Frank J. Buchman

Cowboy • Horseman • Writer

Dawdling Is Treacherous Wastefulness

Putting off until later what we could be doing now is a forever lost opportunity.

There are 1,440 minutes in a day, and 10,080 in a week. That may seem like a large number, but once they pass, those minutes are gone forever. We will never have the opportunity to do in that minute what we could have done. Of our jillions of faults,
procrastination has to be the worst. It’s always been that way, despite trying to improve.


In our elementary years, we’d always put off writing book reports until right before they were due. It wasn’t that we hated to do them, but we’d find an excuse to do something else first; such as go ride our horse.

Ours days are supposed to start at 5:30in the morning.

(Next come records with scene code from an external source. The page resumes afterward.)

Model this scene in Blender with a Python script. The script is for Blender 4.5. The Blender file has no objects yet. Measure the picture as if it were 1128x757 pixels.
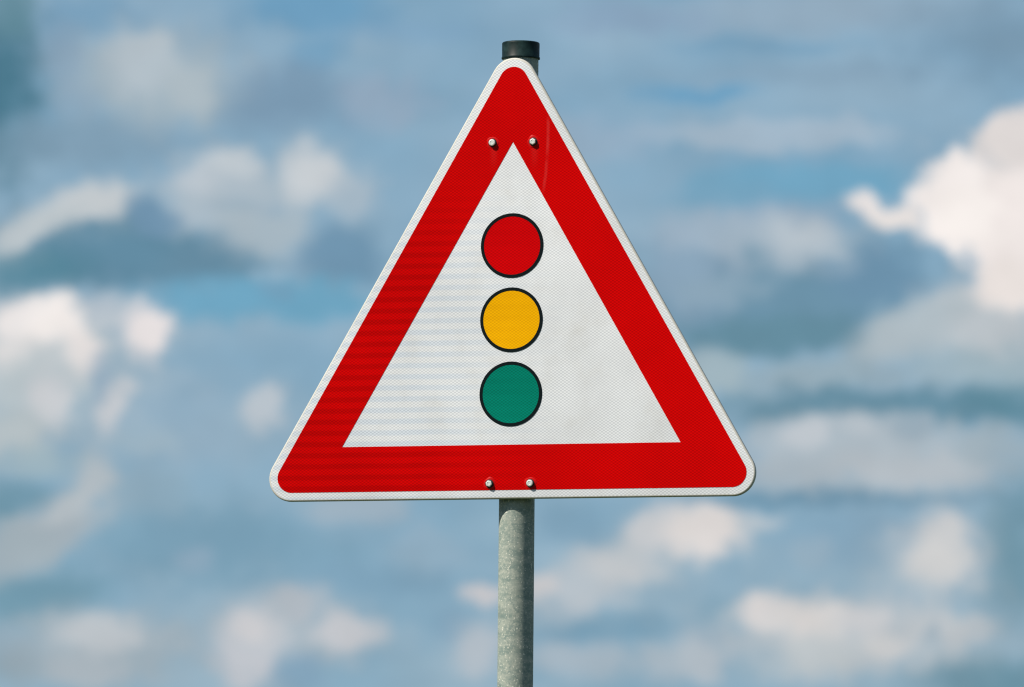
import bpy, bmesh, math, random
from mathutils import Vector, Matrix

random.seed(7)
S = bpy.context.scene
COL = S.collection
R = math.radians

# ------------------------------------------------------------------ camera
SIGN_Z = 2.75                       # height of the sign's centre above the ground
AZ, DIST, EL, ROLL = 0.2800, 12.938, 0.0957, 0.0090
F_PX = 8549.4                       # focal length for a picture 1128 px wide
PW, PH = 1128.0, 757.0
cam_d = bpy.data.cameras.new('camera')
cam = bpy.data.objects.new('camera', cam_d); COL.objects.link(cam)
C = Vector((DIST*math.sin(AZ)*math.cos(EL), -DIST*math.cos(AZ)*math.cos(EL), -DIST*math.sin(EL)))
Fw = Vector((math.sin(-AZ+0.0001)*math.cos(EL), math.cos(-AZ+0.0001)*math.cos(EL), math.sin(EL)))
Rt = Fw.cross(Vector((0, 0, 1))).normalized(); Up = Rt.cross(Fw)
R2 = Rt*math.cos(ROLL) + Up*math.sin(ROLL); U2 = -Rt*math.sin(ROLL) + Up*math.cos(ROLL)
M = Matrix((R2, U2, -Fw)).transposed().to_4x4()
M.translation = C + Vector((0, 0, SIGN_Z))
cam.matrix_world = M
cam_d.sensor_fit = 'HORIZONTAL'; cam_d.sensor_width = 36.0
cam_d.lens = F_PX/PW*36.0
cam_d.clip_start = 0.1; cam_d.clip_end = 6000
cam_d.dof.use_dof = True
cam_d.dof.focus_distance = DIST - 0.01
cam_d.dof.aperture_fstop = 10.0
S.camera = cam

# ------------------------------------------------------------------ exposure
EXPO = 0.90
S.view_settings.view_transform = 'Standard'
S.view_settings.look = 'None'
S.view_settings.exposure = EXPO
S.view_settings.gamma = 1.0
S.view_settings.use_curve_mapping = False
S.cycles.use_denoising = True
S.cycles.filter_width = 1.2

# ------------------------------------------------------------------ sun
SUN_AZ, SUN_EL = R(46), R(47.5)       # left of the sign's normal, above the horizon
sd = Vector((-math.sin(SUN_AZ)*math.cos(SUN_EL), -math.cos(SUN_AZ)*math.cos(SUN_EL), math.sin(SUN_EL)))
sun_d = bpy.data.lights.new('sun', 'SUN'); sun_d.energy = 5.0; sun_d.angle = R(0.53); sun_d.color = (1.0, 0.93, 0.82)
sun = bpy.data.objects.new('sun', sun_d); COL.objects.link(sun)
sun.rotation_euler = sd.to_track_quat('Z', 'Y').to_euler(); sun.location = (-6, -6, 12)

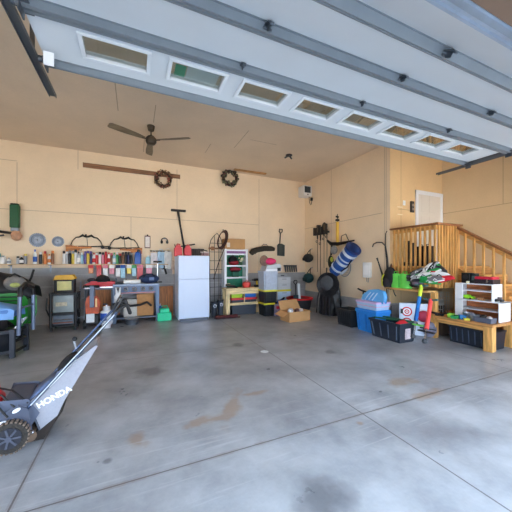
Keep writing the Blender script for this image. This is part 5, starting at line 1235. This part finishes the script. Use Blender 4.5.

Sometimes the alarm jars us awake, but generally we’re waiting for it to ring. Instead of jumping up and heading
out to chore, we roll over saying to ourselves: “Oh, just another five minutes.” If the wind’s howling and it’s frigid out, that extra five often becomes 20 or 25, maybe longer.

Obviously, we’ve already started the day behind. Everything we do from then on is trying to catch up. We can’t. We’ve already wasted those minutes. If we do get back on schedule, there will still be something we’ll postpone that should be done immediately.

Part of our job is making sales calls, and we often hang fire, such that they never get done. We’ll generally make the easy, sure-sells right off, but those that are likely to be “maybe” or “no” often don’t get called.

A list of story ideas is always kept, but we seem to postpone certain ones. What’s really sad is when we put one off so long that we can’t do it because of a death, accident or change of circumstances, so there’s no story there. It’s happened more than once.

Generally, we don’t dally when it comes time to ride our horses. Some people work their horses on the ground extensively, but delay mounting. One has to get on to ride, and we do right away. However, philosophy changes if the horse happens to be a tough one, and there aren’t many, but then we’ll drag our boots sometimes, too.

Warning about procrastination is given in First Thessalonians 5:2-3: “For yourselves know perfectly that the day of the Lord so cometh as a thief in the night. For when they shall say, Peace and safety; then sudden destruction cometh upon them, as travail upon a woman with child; and they shall not escape.”

One shall never adjourn, as Jesus is quoted in  Saint Matthew 24:50-51:“The Lord of that servant shall come in a day when he looketh not for him, and in an hour that he is not aware of, And shall cut him asunder, and appoint him his portion with the hypocrites: there shall be weeping and gnashing of teeth.”

We must not defer what can be done now. There will never be another chance. One advisor recommended following a commercial slogan he was familiar with: “Just do it.”